After lunch, we decided we would take the hike up river to a different waterfall from the one in town. The hike itself was worth the day as we got to see architecture that you just don’t see in California. A combination of thatched huts and adobe cottages. Some were in better shape than others. Most had a combination of chickens, chicks, dogs, horses and cows tied up or laying out in the yards. We walked through “town” on a small cobble path that just had room for either two walking abreast or a horse, which meant we moved to the side when a horse came through. Jungle was interspersed with the homes, so there were banana trees (with real bananas hanging just out of reach), coconuts and lots of other fruits that we don’t know the names of or whether they are safe to eat. We were told the walk up the waterfall would be about an hour and a half. “You go up this path, then take the bridge across the river, go up and cross through the water two times then through the gate…” were the best directions we had.

Two hours later and after walking through the river four times, we realized we had probably missed a turn somewhere. Time to go back. On the way back, about a half mile down from where we stopped, we saw a broken down gate with the word: “waterfall” scratched onto it-probably with a nail. OK, now we knew where to go, but it was getting late. Maybe tomorrow.

Round trip, approximately 8 miles, including river fording a little climbing and a mostly unimproved trail. We got back to the beach at 6 PM. We were very lucky that one of the panga drivers was still around to ferry us back to our boats. All of us collapsed onto the boats. By all accounts the next day, each of us in our three boats were mostly asleep by 8PM.

Flash forward to the next day. Hailed a fisherman for a ride to the beach. We paid $1.80 per couple for the ride. The fishermen had a load of lobsters in the boat. Had it had been later in the day we would have bought a few and had a bbq. However, it was early morning and we had a mission: Find the waterfall!

Once dropped ashore, we heading back up into the hills along the trail through the town, across the bridge and we forded two rivers. We were looking for the sign, but there was a strange noise coming down the trail. Thump, thud, kerthump! We all jumped aside just in time as a small horse came down dragging a dozen cut trees. About six per side. Just the right size to build a little palapa or hut to live in. Then as we were discussing this, another horse dragging more timber and another followed finally by a caballero. You definitely feel like you’ve gone back in time here.

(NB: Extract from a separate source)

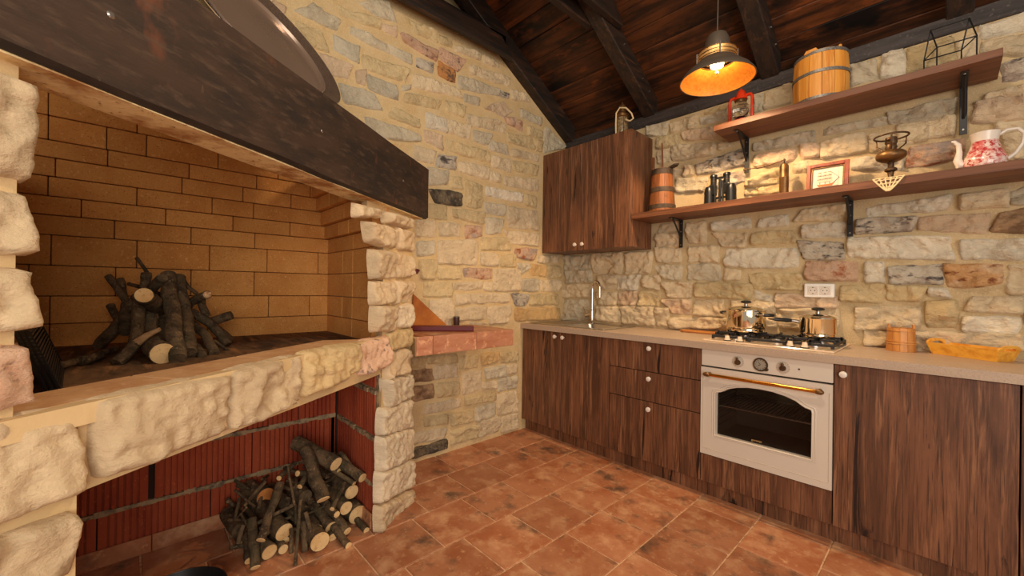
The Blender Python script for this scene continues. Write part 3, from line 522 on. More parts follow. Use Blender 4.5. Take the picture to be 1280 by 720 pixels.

Anyway, back to the waterfall, we found the gate, went another half mile, climbed some rocks and there it was, just as promised. A nice waterfall with a pond about 30 yards across. Hot feet, sweaty bodies. Shoes and shirts came flying off and we were all in the water. It was glorious. And the best part, there was not another soul in our part of the waterfall. We all swam some, then just sat on a little beach in the middle of the pool in about two feet of water and enjoyed another beautiful day in paradise. The evening ended with a fun game of “Catch Phrase” (which the girls won 2 out of 3 rounds) with Camanoe and Dos Leos. This is a departure point as Camanoe continues on south to Manzanillo and will not be around before we depart. We will greatly miss these guys and wish Dave, Stephanie who is flying home in May, a safe voyage as Dave continues on single-handing to Hawaii. We are certain we will see these fine sailors again and look forward to reading their blog at camanoe.wordpress.com. I will miss having someone to go play with (who will “ash me” next year) and Bob will miss long conversations all about boats. We will both miss enjoying the local culture with both of them. Thanks for the fun times! As for Dos Leos: More fun yet to come until we depart later this month. Someone hide the Tequilla please.

By the way, the Mexicans don’t celebrate St. Patrick’s Day so no green cervezas. P.S. Thank you Jerry for pointing out that we have been slacking in our blogging duties :

Standing By…

We’re in California for a week doing our taxes (ugh). Nice to see friends and family (like the lovely dinner last night with Pat and Jerry), but wanting to get back to La Cruz to finish the boat prep for the big jump. Target date: April 1. That’s when we’ll be ready, then we’ll wait for a weather window.